West Philadelphia Orchestra
Black Squirrel Club
1049 Sarah St.
Philadelphia
July 10, 2026
For the past 20 years, the West Philadelphia Orchestra has been a bright light in Philadelphia’s music scene. Combining jazz and klezmer with a variety of sounds from around the world, the self-described “Avant village folk brass band” is an institution born from the richness and diversity of our city’s music culture. On a hot and humid Thursday night, the WPO staged a summer dance party at the Black Squirrel in Fishtown. When I pulled up to the venue, the person at the door told me that the show was happening in Black Squirrel's back room (which I had never been in and didn’t realize existed). Inside the massive, brick-walled space there were wooden chairs and couches randomly placed around the room. What looked like a VW buggy(?) had been deconstructed with lit up chandeliers fixed through its body as it hung suspended from the towering ceiling. As the band played scales and warmed up, about a dozen people made their way to their seats. During these warm ups, one of the two tubaists played a bit of Ozzy Osborne’s “Crazy Train” to the delight of the band and audience. Another dozen or so people eventually made their way into the backroom and the WPO jumped into their spirited, celebratory set.

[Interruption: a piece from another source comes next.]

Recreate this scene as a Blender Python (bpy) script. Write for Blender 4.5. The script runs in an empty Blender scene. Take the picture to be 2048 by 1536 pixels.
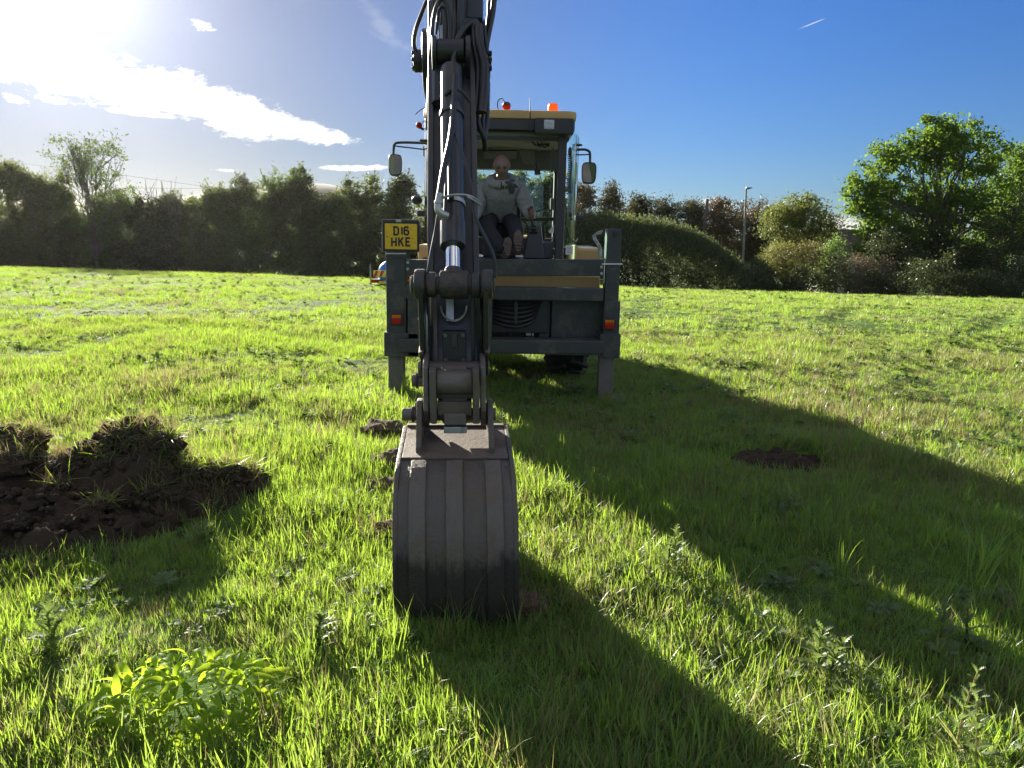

The opening song was a dramatic and jazzy klezmer tune. The drummer and tubas were locked in with a tight, syncopated groove before Philly avant-garde jazz legend Elliot Levin cut through with a thorny, roaring solo. The second tune they played was built upon a marching, propulsive rhythm. The interplay between WPO’s instrumentalists was delightfully inexact, full and human. Clarinetist Dr. Larry Goldfinger took one of a handful of particularly strong solos that night. As the band moved through the set, a liberating, celebratory energy began to permeate the humid, sticky room. Whether it was their cover of a Turkish protest song from the '70s or the moment when trumpeter Dawn Webster invited folks to get moving, encouraging the crowd — “The dance floor is open. No pressure!” — before jumping into a groove that coaxed a few attendees to get out their seats and dance. I couldn’t stay for the evening’s second set, but the first was a profound example of multiculturalism in practice. Music, the most expressive and human of activities, carries the distinction of being impossibly complex and varied while being fundamentally universal. By uniting these disparate folk musics from around the world, the West Philadelphia Orchestra reminds us of our cultural heritages while offering a glimpse at how powerful (and joyous!) we can be when we share those heritages.